Thursday, April 27, 2006

Ah young Jedi.....

Right. This contention about the jaffle maker and the use thereof for the purpose of creating gooey, messy, and ultimately tongue branding sandwichy goodies will be once and for all put to rest.

As the lovely Sister B says, we did have a jaffle maker at home. We used it. When I was a young whipper snapper. BUT!! It was only ever brought out on cold Winter afternoons to use up the overflow of 'curried mince' or 'mince dish undefined'. Never do I remember the jaffle maker being used for something like breakfast. Never.

It was just 'not done'......until the catalyst of Sister B's birth. (oh joy! oh rejoice for the saviour has been BORN!) hmmmm. I think that's just a tad sarcastic really.....

Then the floodgates were open to hot baked bean or canned spaghetti jaffles for elevenses, for afternoon tea too! I remember on various occasions being delightfully scalded for weeks from a particularly plump baked bean jaffle. The melted cheese ones were my favourite but one had to be excessively crafty to avoid Mama putting tomato and pepper and salt in too. That was for a more mature palate. Yet sometimes we would be tricked by the deceptive gooey cheese gushing out of the jaffle and eat the nuclear hot tomato ones. Nothing like atomically heated tomato to really rip the gums into gear and completely resurface the tongue.

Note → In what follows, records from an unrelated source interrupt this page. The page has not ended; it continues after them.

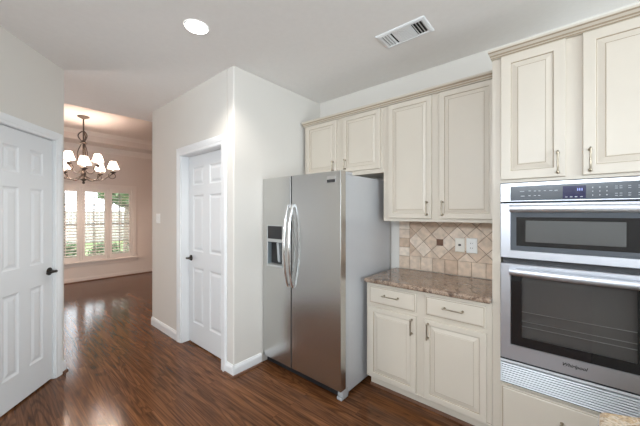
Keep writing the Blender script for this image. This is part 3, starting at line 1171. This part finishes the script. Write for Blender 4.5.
txt = bpy.data.curves.new('brand', 'FONT')
txt.body = 'Whirlpool'
txt.size = 0.0245
txt.shear = 0.30
txt.extrude = 0.0006
txt.offset = 0.0006
txt.align_x = 'CENTER'
to = bpy.data.objects.new('brand_source', txt)
COL.objects.link(to)
dg = bpy.context.evaluated_depsgraph_get()
tm = bpy.data.meshes.new_from_object(to.evaluated_get(dg))
bpy.data.objects.remove(to)
mb = MB()
for v in tm.vertices:
    mb.v.append(Vector((0.037 + v.co.x, OF - 0.0004 - v.co.z, 0.612 + v.co.y)))
for p in tm.polygons:
    mb.face(tuple(p.vertices))
pts = [(0.006 + 0.016 * math.cos(t), OF - 0.0008, 0.619 + 0.010 * math.sin(t) + 0.003 * math.cos(t)) for t in [0.3 + i * 0.28 for i in range(16)]]
mb.tube(pts, 0.0005, 6)
build('brand_lettering', mb, M['black'], od, weld=False)
# strip and louvred vent under the oven door
m = MB()
m.prism_x([(2.11, 0.541), (OF + 0.008, 0.541), (OF + 0.001, 0.544), (OF + 0.001, 0.554), (OF + 0.004, 0.556), (2.11, 0.556)], OL2, OR2)
build('trim_strip', m, M['alu'], ov)
m = MB()
m.box(OL2, OR2, OF + 0.006, 2.11, 0.5562, 0.5658)  # dark strip drawn as the shade in the gap below the oven door
build('gap_shade_strip', m, M['dark'], ov)
m = MB()
m.box(OL2, OR2, OF + 0.022, 2.11, 0.4125, 0.546, 1)
m.box(OL2, OR2, OF + 0.008, 2.11, 0.4125, 0.4155, 1)
m.box(OL2, OL2 + 0.006, OF + 0.004, OF + 0.022, 0.417, 0.536)
m.box(OR2 - 0.006, OR2, OF + 0.004, OF + 0.022, 0.417, 0.536)
z = 0.4175
while z < 0.528:
    m.prism_x([(OF + 0.022, z), (OF + 0.006, z), (OF + 0.003, z + 0.002), (OF + 0.005, z + 0.0072), (OF + 0.022, z + 0.0080)], OL2 + 0.006, OR2 - 0.006)
    z += 0.0135
build('vent_grille', m, [M['alu'], M['dark']], ov, weld=False)

# ------------------------------------------------------------------ refrigerator
FR = 1.775
FB = 1.850
fx0, fx1, gap = -2.226, -1.300, -1.8385
fr = thing('refrigerator', 'stainless steel side by side refrigerator with water dispenser and bowed handles', 'refrigerator', (-1.76, 2.2, 0))
m = MB()
m.box(-2.214, -1.306, FB + 0.004, 2.60, 0.03, 1.752)
build('cabinet_body', m, M['fside'], fr, bevel=0.006)
m = MB()
m.box(-2.205, -1.315, FB - 0.03, FB + 0.004, 0.03, 1.745)
m.box(-2.20, -1.32, FB - 0.015, FB + 0.02, 0.03, 0.09)
m.box(gap - 0.0069, gap + 0.0069, FR + 0.0015, FB, 0.084, 1.770)  # near-black filler draws the shade of the gap between the doors
build('gasket_gap_shade', m, M['dark'], fr)
m = MB()
m.box(-2.205, -1.345, FB - 0.040, FB - 0.005, 0.022, 0.088)
for k in range(5):
    m.box(-2.20, -1.35, FB - 0.043, FB - 0.040, 0.028 + k * 0.011, 0.034 + k * 0.011)
build('base_grille', m, M['black'], fr)
m = MB()
m.box(-1.350, -1.303, FR + 0.016, FB + 0.03, 0.004, 0.028)
m.box(-1.350, -1.303, FR + 0.03, FB + 0.03, 0.028, 0.078)
build('foot_bracket', m, M['foot'], fr, bevel=0.004)


def fridge_door(name, x0, x1, holes):
    mb = MB()
    z0, z1 = 0.080, 1.772
    mb.slab(x0, x1, z0, z1, FR, FB - 0.008, holes, 0.0028)
    return build(name, mb, M['steel'], fr, bevel=0.0)


HX0, HX1, HZ0, HZ1 = -2.160, -1.950, 0.950, 1.328
fd = fridge_door('freezer_door', fx0, gap - 0.0070, [(HX0, HX1, HZ0, HZ1)])
rd_ = fridge_door('fridge_door', gap + 0.0070, fx1, [])
m = MB()
m.rings(HX0, HX1, HZ0, HZ1, FR, [(-0.004, -0.003, 0), (0.004, -0.003, 0), (0.006, 0, 0)], close=False)
m.box(HX0 + 0.004, HX1 - 0.004, FR - 0.004, FR + 0.03, 1.176, 1.204)
m.prism_x([(FR + 0.0, 0.952), (FR - 0.006, 0.956), (FR - 0.006, 0.966), (FR + 0.05, 0.968), (FR + 0.05, 0.952)], HX0 + 0.004, HX1 - 0.004)
dp = build('dispenser_bezel', m, mat('dispenser_silver', (0.55, 0.56, 0.56), 0.35, 0.6), fd)
m = MB()
m.box(HX0 + 0.004, HX1 - 0.004, FR - 0.002, FR + 0.03, 1.204, HZ1 - 0.003)
build('dispenser_display', m, M['black'], fd, bevel=0.002)
m = MB()
ya, yb = FR, FR + 0.060
xa, xb, za, zb = HX0 + 0.005, HX1 - 0.005, 0.966, 1.178
m.poly([(xa, yb, za), (xb, yb, za), (xb, yb, zb), (xa, yb, zb)])
m.poly([(xa, ya, za), (xa, yb, za), (xa, yb, zb), (xa, ya, zb)])
m.poly([(xb, ya, za), (xb, ya, zb), (xb, yb, zb), (xb, yb, za)])
m.poly([(xa, ya, zb), (xa, yb, zb), (xb, yb, zb), (xb, ya, zb)])
m.poly([(xa, ya, za), (xb, ya, za), (xb, yb, za), (xa, yb, za)])
cavity = build('dispenser_recess', m, mat('dispenser_grey', (0.20, 0.235, 0.255), 0.4), fd)
m = MB()
for xx in (-2.035,):
    m.prism_x([(FR + 0.055, 1.170), (FR + 0.015, 1.170), (FR + 0.030, 1.00), (FR + 0.038, 0.985), (FR + 0.045, 1.00)], xx - 0.016, xx + 0.016)
build('dispenser_paddle', m, mat('paddle_silver', (0.42, 0.45, 0.47), 0.3, 0.1), fd, weld=False, bevel=0.002)


def fridge_handle(parent, x):
    mb = MB()
    rings_ = []
    nn = 22
    za_, zb_ = 0.795, 1.520
    for i in range(nn + 1):
        t = i / nn
        s = math.sin(PI * t)
        o = 0.012 + 0.054 * (s ** 0.8 if s > 0 else 0)
        w_ = 0.0125 + 0.003 * s
        yy = FR - o
        rings_.append([mb.pt((x + w_ * math.cos(a), yy + 0.010 * math.sin(a), za_ + (zb_ - za_) * t)) for a in [2 * PI * j / 12 for j in range(12)]])
    for A_, B_ in zip(rings_, rings_[1:]):
        for i in range(12):
            j = (i + 1) % 12
            mb.face((A_[i], A_[j], B_[j], B_[i]))
    mb.face(rings_[0])
    mb.face(rings_[-1][::-1])
    for z_ in (za_ + 0.012, zb_ - 0.012):
        mb.box(x - 0.010, x + 0.010, FR - 0.014, FR + 0.001, z_ - 0.012, z_ + 0.012)
    return build('door_handle', mb, M['chrome'], parent, smooth=True)


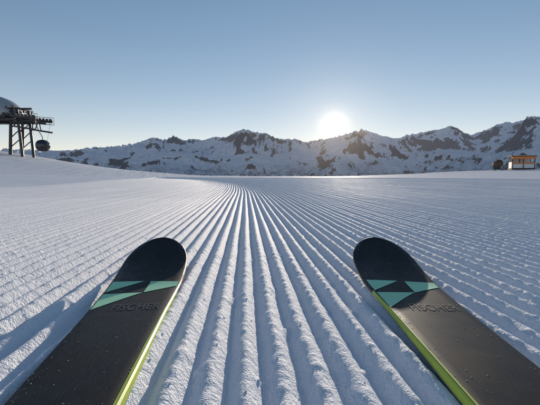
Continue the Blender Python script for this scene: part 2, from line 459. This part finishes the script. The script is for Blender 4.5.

So anyway. There was a jaffle maker and yes it was used. But never for brekky.

2 comments:

Sister Buckle said...

Look. I was just happy to leave this issue be. But no - you had to post about it!

Don't call me a young Jedi! I hate George Lucas! Joseph Campbell would be turning in his grave at what he's done to butcher material once associated with his hero mythology work!

I'm very sensitive at the moment! There's a 2-blade, bathroom wrecking, expensive bicycle riding, phone-intimidating dickhead suing our sister!

I think I'll have a beer for lunch.

(IE: Arguments - they're never REALLY bout the jaffle maker)

ChiNut said...

Hmmm yes. I agree. 2 blade wankers tend to get on the nerves.